• Strange download behaviour?

    That’s strange, I just started downloading the Office XP service pack 3 from the microsoft website but was only getting 5kb/s. Being two version of the patch (full and a smaller one if you have the original CD handy) I thought I’d try the other and that also got just 5kb/s. So then, I logged into my web server (which is in a London datacenter) and got the over 600kb/s (whilst still getting 5kb/s over the broadband). So then I downloaded the copy from my web server and I’m getting 52kb/s (a normal broadband speed). I wonder why it’s so much slower from from MS > Office compared to MS > WebServer > Office? Oh well, I’ll probably never know…


  • Moving a whole network (bit by bit)

    It worked! I managed to move our whole office network within the day.

    Move where you ask? from one IP range to another IP range. OK, that’s only a software thing so I didn’t use a single screwdriver, but the significance of a move is quite huge from my perspective.
    Computers on a network each have an IP address, so that they all know where each other are. There are a whole bundle of addresses that can be used in private networks and originally i set our network up on the 192.168.1.??? range (where ??? was the number for each computer). Unfortunately I discovered that this is now a range commonly used for free wireless network access at hotels. If i was using that range in a hotel I wouldn’t be able to VPN (virtual private network – a way of connecting to my office over the internet securely from anywhere else on the internet) into my office as the two ranges were identical.

    The solution? Move the office network into a new range 10.x.x.??? – where the x’s are two numbers i chose at random and would remember, and the ??? the number of each machine.

    The how?
    To begin with, all of our machines had an IP address that i set by hand when I first install them. To save having to do this on every machine in the future I decided to use DHCP (Dynamic Host Control Protocol if i remember correctly) which is common and often on routers (3 of our routers can be DHCP controllers, but you only need one on a network). I set this up to give out addresses in the old network space and went round every computer, printer and server to make it get it’s IP address from the DHCP server. That took a couple of hours but at the end I could see that the router knew about every machine on our network.
    Then, I changed the router to give out addresses in the new network and restarted every computer, printer and server. Checking the router again I could see that all the machines were known about on the new network.
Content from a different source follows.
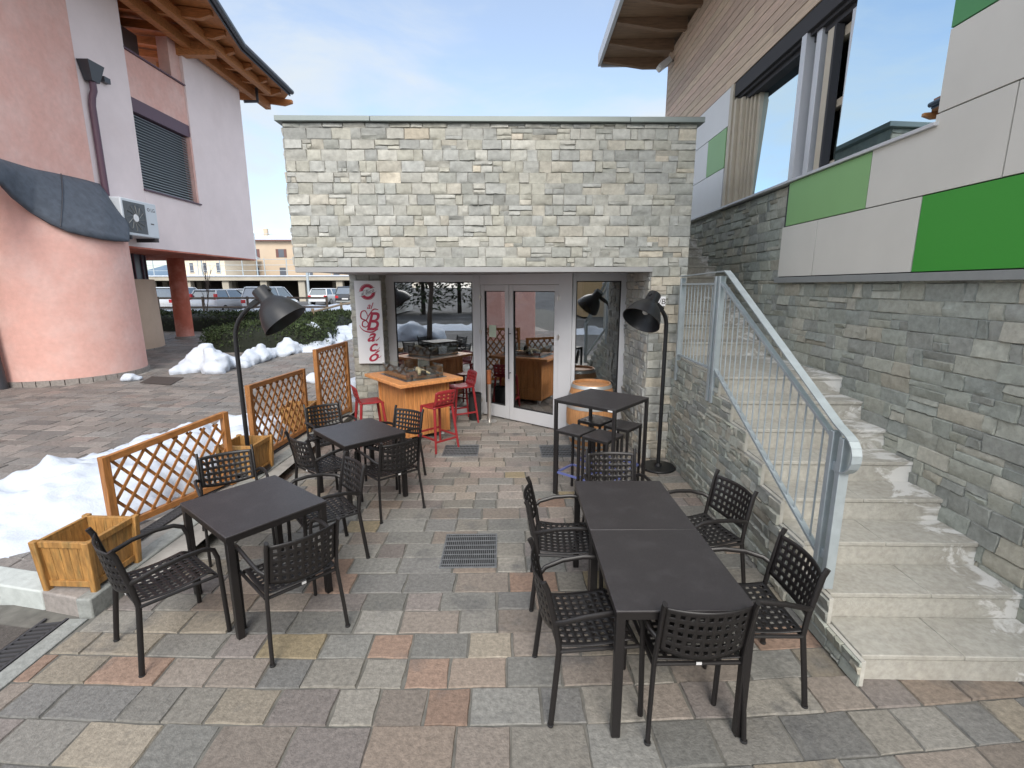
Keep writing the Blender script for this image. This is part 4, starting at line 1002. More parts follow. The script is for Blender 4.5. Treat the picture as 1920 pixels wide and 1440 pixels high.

    Now the boring bit, I never gave our printers fully qualified host/domain names. If I had chosen to call them things like “laser.rkbb.co.uk” (i tend to use that domain for things inside the office because it is short) then all the PC’s would have been able to print to them at their new address. As I hadn’t done that, I had to go to every machine and manually change the printer settings to point at their new address. From this point on I might start giving every machine on our network a fully qualified domain name.

    The bottom line: I moved the whole network in a day, and it worked. I do like it when computers work the way I expect them too 🙂


  • Computeried Diary for the whole office

    I thought I’d make a note here about a great bit of software we wouldn’t like to be without. It’s called share360 and it’s a server based diary that everyone in the office can use. Actually it’s a bit more than a diary, it’s a “groupware” program which can handle email, form processing (like holiday forms, or any other business form you have that one person writes and another has to approve), project management, and several other things that help people work together in an office. We only use it as a diary system though.

    The clever thing is that it runs on a web server (read web server as any old computer set up to server web pages – an old Pentium 2 within the office network would be fine) so that there is no software to install on each PC. The interface allows any user to add/amend/edit any other users diary (assuming they have the correct permissions). It’s one of the few programs I could find that allowed such simple group diary editing (Outlook only works for a single user unless you get expensive things like MS Exchange Server). We couldn’t live without this as any one of us in the office can book an appointment for anyone else.

    We’ve had it for a couple of years and it has worked flawlessly in all that time. Better still, the makers are improving it all the time and minor feature updates and improvements are free. We paid a one-off licence fee some years ago for up to 10 active users, but it can handle hundreds on suitable hardware.